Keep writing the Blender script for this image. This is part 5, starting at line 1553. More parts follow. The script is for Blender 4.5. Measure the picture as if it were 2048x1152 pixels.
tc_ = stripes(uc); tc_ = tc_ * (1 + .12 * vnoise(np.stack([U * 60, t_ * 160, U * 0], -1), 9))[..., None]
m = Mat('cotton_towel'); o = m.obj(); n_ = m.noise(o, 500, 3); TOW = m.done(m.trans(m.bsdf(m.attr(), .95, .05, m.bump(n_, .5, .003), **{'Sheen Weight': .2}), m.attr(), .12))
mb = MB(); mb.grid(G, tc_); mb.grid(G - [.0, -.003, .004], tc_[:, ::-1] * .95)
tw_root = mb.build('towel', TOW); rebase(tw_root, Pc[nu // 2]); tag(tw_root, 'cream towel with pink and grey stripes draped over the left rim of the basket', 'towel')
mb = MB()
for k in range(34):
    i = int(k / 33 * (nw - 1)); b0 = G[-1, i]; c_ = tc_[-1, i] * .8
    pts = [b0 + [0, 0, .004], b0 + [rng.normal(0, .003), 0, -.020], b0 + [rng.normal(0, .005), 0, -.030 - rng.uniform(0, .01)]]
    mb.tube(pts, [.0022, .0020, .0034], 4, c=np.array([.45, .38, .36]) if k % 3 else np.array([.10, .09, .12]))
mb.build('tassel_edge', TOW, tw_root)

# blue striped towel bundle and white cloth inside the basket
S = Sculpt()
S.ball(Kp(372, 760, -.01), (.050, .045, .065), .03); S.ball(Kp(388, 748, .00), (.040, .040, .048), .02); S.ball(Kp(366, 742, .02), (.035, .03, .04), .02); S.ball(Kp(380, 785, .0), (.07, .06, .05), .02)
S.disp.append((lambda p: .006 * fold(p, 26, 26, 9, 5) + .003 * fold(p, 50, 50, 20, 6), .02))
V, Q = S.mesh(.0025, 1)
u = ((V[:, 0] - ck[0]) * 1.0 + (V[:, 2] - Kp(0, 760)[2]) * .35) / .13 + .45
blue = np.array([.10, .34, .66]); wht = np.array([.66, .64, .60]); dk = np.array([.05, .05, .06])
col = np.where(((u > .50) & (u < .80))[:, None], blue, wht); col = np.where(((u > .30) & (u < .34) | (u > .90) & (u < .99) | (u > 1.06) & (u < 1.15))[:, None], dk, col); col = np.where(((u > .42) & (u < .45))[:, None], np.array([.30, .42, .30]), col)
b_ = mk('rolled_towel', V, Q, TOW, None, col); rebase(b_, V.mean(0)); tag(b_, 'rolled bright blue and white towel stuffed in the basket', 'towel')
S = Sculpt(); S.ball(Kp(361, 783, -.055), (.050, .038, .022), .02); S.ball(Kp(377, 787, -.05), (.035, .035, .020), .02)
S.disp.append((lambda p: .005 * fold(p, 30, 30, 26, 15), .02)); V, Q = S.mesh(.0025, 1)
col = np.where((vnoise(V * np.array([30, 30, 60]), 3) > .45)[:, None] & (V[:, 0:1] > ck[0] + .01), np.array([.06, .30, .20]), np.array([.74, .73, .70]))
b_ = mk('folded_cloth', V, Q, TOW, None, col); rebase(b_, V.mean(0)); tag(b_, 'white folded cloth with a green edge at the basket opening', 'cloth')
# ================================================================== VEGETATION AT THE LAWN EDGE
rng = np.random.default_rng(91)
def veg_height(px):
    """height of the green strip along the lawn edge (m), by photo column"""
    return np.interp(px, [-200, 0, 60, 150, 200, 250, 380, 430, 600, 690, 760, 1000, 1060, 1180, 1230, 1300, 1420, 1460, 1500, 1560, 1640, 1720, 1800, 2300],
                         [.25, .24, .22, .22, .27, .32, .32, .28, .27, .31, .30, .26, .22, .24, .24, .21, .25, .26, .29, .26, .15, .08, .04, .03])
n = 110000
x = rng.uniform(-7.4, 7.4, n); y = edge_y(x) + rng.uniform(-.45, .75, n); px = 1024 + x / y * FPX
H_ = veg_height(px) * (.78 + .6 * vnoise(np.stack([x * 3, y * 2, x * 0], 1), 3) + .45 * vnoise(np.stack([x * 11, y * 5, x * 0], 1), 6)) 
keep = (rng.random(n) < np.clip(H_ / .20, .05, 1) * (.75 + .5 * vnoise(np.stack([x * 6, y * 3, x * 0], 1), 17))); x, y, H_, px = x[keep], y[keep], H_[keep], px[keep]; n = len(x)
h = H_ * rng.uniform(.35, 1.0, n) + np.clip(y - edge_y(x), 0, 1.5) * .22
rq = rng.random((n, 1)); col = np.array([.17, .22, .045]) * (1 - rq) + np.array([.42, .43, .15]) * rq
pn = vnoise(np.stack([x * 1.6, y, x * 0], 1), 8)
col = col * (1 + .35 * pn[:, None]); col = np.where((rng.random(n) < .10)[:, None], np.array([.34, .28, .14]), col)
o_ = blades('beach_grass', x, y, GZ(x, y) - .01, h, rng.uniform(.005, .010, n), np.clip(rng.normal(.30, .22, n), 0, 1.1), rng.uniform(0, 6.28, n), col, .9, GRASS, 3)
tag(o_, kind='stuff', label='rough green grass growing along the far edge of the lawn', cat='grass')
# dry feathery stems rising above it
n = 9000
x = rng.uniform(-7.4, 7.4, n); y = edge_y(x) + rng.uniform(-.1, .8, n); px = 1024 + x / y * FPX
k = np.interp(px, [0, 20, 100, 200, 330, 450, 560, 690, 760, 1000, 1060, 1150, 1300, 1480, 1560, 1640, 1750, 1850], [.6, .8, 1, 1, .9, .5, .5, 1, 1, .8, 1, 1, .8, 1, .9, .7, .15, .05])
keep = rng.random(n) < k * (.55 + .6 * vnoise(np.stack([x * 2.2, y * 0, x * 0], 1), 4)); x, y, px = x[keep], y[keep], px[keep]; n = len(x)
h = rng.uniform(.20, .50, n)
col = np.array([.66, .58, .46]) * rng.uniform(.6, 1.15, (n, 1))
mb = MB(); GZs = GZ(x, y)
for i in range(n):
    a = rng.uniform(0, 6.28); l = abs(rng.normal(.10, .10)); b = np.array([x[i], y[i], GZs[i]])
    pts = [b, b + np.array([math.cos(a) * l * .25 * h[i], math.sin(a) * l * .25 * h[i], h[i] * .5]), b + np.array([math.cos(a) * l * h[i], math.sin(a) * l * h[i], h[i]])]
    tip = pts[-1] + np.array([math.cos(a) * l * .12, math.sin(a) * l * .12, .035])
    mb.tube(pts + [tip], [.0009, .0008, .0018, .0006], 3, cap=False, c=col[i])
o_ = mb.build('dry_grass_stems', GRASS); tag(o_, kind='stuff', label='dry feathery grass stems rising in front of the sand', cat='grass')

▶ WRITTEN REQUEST
Using the data above, reproduce every line exactly.

▶ RESULT OF THIS EXERCISE
Keep writing the Blender script for this image. This is part 5, starting at line 1553. More parts follow. The script is for Blender 4.5. Measure the picture as if it were 2048x1152 pixels.
tc_ = stripes(uc); tc_ = tc_ * (1 + .12 * vnoise(np.stack([U * 60, t_ * 160, U * 0], -1), 9))[..., None]
m = Mat('cotton_towel'); o = m.obj(); n_ = m.noise(o, 500, 3); TOW = m.done(m.trans(m.bsdf(m.attr(), .95, .05, m.bump(n_, .5, .003), **{'Sheen Weight': .2}), m.attr(), .12))
mb = MB(); mb.grid(G, tc_); mb.grid(G - [.0, -.003, .004], tc_[:, ::-1] * .95)
tw_root = mb.build('towel', TOW); rebase(tw_root, Pc[nu // 2]); tag(tw_root, 'cream towel with pink and grey stripes draped over the left rim of the basket', 'towel')
mb = MB()
for k in range(34):
    i = int(k / 33 * (nw - 1)); b0 = G[-1, i]; c_ = tc_[-1, i] * .8
    pts = [b0 + [0, 0, .004], b0 + [rng.normal(0, .003), 0, -.020], b0 + [rng.normal(0, .005), 0, -.030 - rng.uniform(0, .01)]]
    mb.tube(pts, [.0022, .0020, .0034], 4, c=np.array([.45, .38, .36]) if k % 3 else np.array([.10, .09, .12]))
mb.build('tassel_edge', TOW, tw_root)

# blue striped towel bundle and white cloth inside the basket
S = Sculpt()
S.ball(Kp(372, 760, -.01), (.050, .045, .065), .03); S.ball(Kp(388, 748, .00), (.040, .040, .048), .02); S.ball(Kp(366, 742, .02), (.035, .03, .04), .02); S.ball(Kp(380, 785, .0), (.07, .06, .05), .02)
S.disp.append((lambda p: .006 * fold(p, 26, 26, 9, 5) + .003 * fold(p, 50, 50, 20, 6), .02))
V, Q = S.mesh(.0025, 1)
u = ((V[:, 0] - ck[0]) * 1.0 + (V[:, 2] - Kp(0, 760)[2]) * .35) / .13 + .45
blue = np.array([.10, .34, .66]); wht = np.array([.66, .64, .60]); dk = np.array([.05, .05, .06])
col = np.where(((u > .50) & (u < .80))[:, None], blue, wht); col = np.where(((u > .30) & (u < .34) | (u > .90) & (u < .99) | (u > 1.06) & (u < 1.15))[:, None], dk, col); col = np.where(((u > .42) & (u < .45))[:, None], np.array([.30, .42, .30]), col)
b_ = mk('rolled_towel', V, Q, TOW, None, col); rebase(b_, V.mean(0)); tag(b_, 'rolled bright blue and white towel stuffed in the basket', 'towel')
S = Sculpt(); S.ball(Kp(361, 783, -.055), (.050, .038, .022), .02); S.ball(Kp(377, 787, -.05), (.035, .035, .020), .02)
S.disp.append((lambda p: .005 * fold(p, 30, 30, 26, 15), .02)); V, Q = S.mesh(.0025, 1)
col = np.where((vnoise(V * np.array([30, 30, 60]), 3) > .45)[:, None] & (V[:, 0:1] > ck[0] + .01), np.array([.06, .30, .20]), np.array([.74, .73, .70]))
b_ = mk('folded_cloth', V, Q, TOW, None, col); rebase(b_, V.mean(0)); tag(b_, 'white folded cloth with a green edge at the basket opening', 'cloth')
# ================================================================== VEGETATION AT THE LAWN EDGE
rng = np.random.default_rng(91)
def veg_height(px):
    """height of the green strip along the lawn edge (m), by photo column"""
    return np.interp(px, [-200, 0, 60, 150, 200, 250, 380, 430, 600, 690, 760, 1000, 1060, 1180, 1230, 1300, 1420, 1460, 1500, 1560, 1640, 1720, 1800, 2300],
                         [.25, .24, .22, .22, .27, .32, .32, .28, .27, .31, .30, .26, .22, .24, .24, .21, .25, .26, .29, .26, .15, .08, .04, .03])
n = 110000
x = rng.uniform(-7.4, 7.4, n); y = edge_y(x) + rng.uniform(-.45, .75, n); px = 1024 + x / y * FPX
H_ = veg_height(px) * (.78 + .6 * vnoise(np.stack([x * 3, y * 2, x * 0], 1), 3) + .45 * vnoise(np.stack([x * 11, y * 5, x * 0], 1), 6)) 
keep = (rng.random(n) < np.clip(H_ / .20, .05, 1) * (.75 + .5 * vnoise(np.stack([x * 6, y * 3, x * 0], 1), 17))); x, y, H_, px = x[keep], y[keep], H_[keep], px[keep]; n = len(x)
h = H_ * rng.uniform(.35, 1.0, n) + np.clip(y - edge_y(x), 0, 1.5) * .22
rq = rng.random((n, 1)); col = np.array([.17, .22, .045]) * (1 - rq) + np.array([.42, .43, .15]) * rq
pn = vnoise(np.stack([x * 1.6, y, x * 0], 1), 8)
col = col * (1 + .35 * pn[:, None]); col = np.where((rng.random(n) < .10)[:, None], np.array([.34, .28, .14]), col)
o_ = blades('beach_grass', x, y, GZ(x, y) - .01, h, rng.uniform(.005, .010, n), np.clip(rng.normal(.30, .22, n), 0, 1.1), rng.uniform(0, 6.28, n), col, .9, GRASS, 3)
tag(o_, kind='stuff', label='rough green grass growing along the far edge of the lawn', cat='grass')
# dry feathery stems rising above it
n = 9000
x = rng.uniform(-7.4, 7.4, n); y = edge_y(x) + rng.uniform(-.1, .8, n); px = 1024 + x / y * FPX
k = np.interp(px, [0, 20, 100, 200, 330, 450, 560, 690, 760, 1000, 1060, 1150, 1300, 1480, 1560, 1640, 1750, 1850], [.6, .8, 1, 1, .9, .5, .5, 1, 1, .8, 1, 1, .8, 1, .9, .7, .15, .05])
keep = rng.random(n) < k * (.55 + .6 * vnoise(np.stack([x * 2.2, y * 0, x * 0], 1), 4)); x, y, px = x[keep], y[keep], px[keep]; n = len(x)
h = rng.uniform(.20, .50, n)
col = np.array([.66, .58, .46]) * rng.uniform(.6, 1.15, (n, 1))
mb = MB(); GZs = GZ(x, y)
for i in range(n):
    a = rng.uniform(0, 6.28); l = abs(rng.normal(.10, .10)); b = np.array([x[i], y[i], GZs[i]])
    pts = [b, b + np.array([math.cos(a) * l * .25 * h[i], math.sin(a) * l * .25 * h[i], h[i] * .5]), b + np.array([math.cos(a) * l * h[i], math.sin(a) * l * h[i], h[i]])]
    tip = pts[-1] + np.array([math.cos(a) * l * .12, math.sin(a) * l * .12, .035])
    mb.tube(pts + [tip], [.0009, .0008, .0018, .0006], 3, cap=False, c=col[i])
o_ = mb.build('dry_grass_stems', GRASS); tag(o_, kind='stuff', label='dry feathery grass stems rising in front of the sand', cat='grass')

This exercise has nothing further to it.